319 — Human-level performance in first-person multiplayer games with population-based deep reinforcement learning
Jaderberg, Czarnecki, & Dunning et al (1807.01281)
Read on 05 July 2018DeepMind has published a beautiful web-paper which you can read here. The visuals themselves are art — to say nothing of the merit of the research itself:
The one thing I found most fascinating reading this blog post is this: there were 6 people working on visualizations. Six, designers and web developers, on visualizations - at least this is my understanding. They are arguably extremely nicely done visuals indeed. https://t.co/3bJwwrhlVB
— Ferenc Huszár (@fhuszar) July 4, 2018
This agent-based learning architecture is dubbed the “For the Win” FTW agent — and it’s an appropriate title, because these agents are trained to play Capture-the-Flag (CTF) video games.

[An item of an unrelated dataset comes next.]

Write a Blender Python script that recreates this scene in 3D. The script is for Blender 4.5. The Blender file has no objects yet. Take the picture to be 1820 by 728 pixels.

But unlike prior training mechanisms, these agents are trained in large group cohorts with “peer” agents. As a result, each agent learns not only to play the CTF game (i.e. the rules and the general gameplay mechanisms, such as map navigation) but also to cooperate with and rely upon teammates — even though the agents have no realtime knowledge of their teammates’ ‘rationales.’ As a result, humans and machines are interchangeable in the team-based game: A team might have only one human on it — and the cooperative aspect would not be lost.
But the FTW agents actually outperformed humans in gameplay: Teams that had AI teammates performed better than all-human teams, and teams comprised solely of AI outperformed all others.
But perhaps more interestingly, in survey results, humans rated the FTW agents higher in “collaborativeness” than their other human players.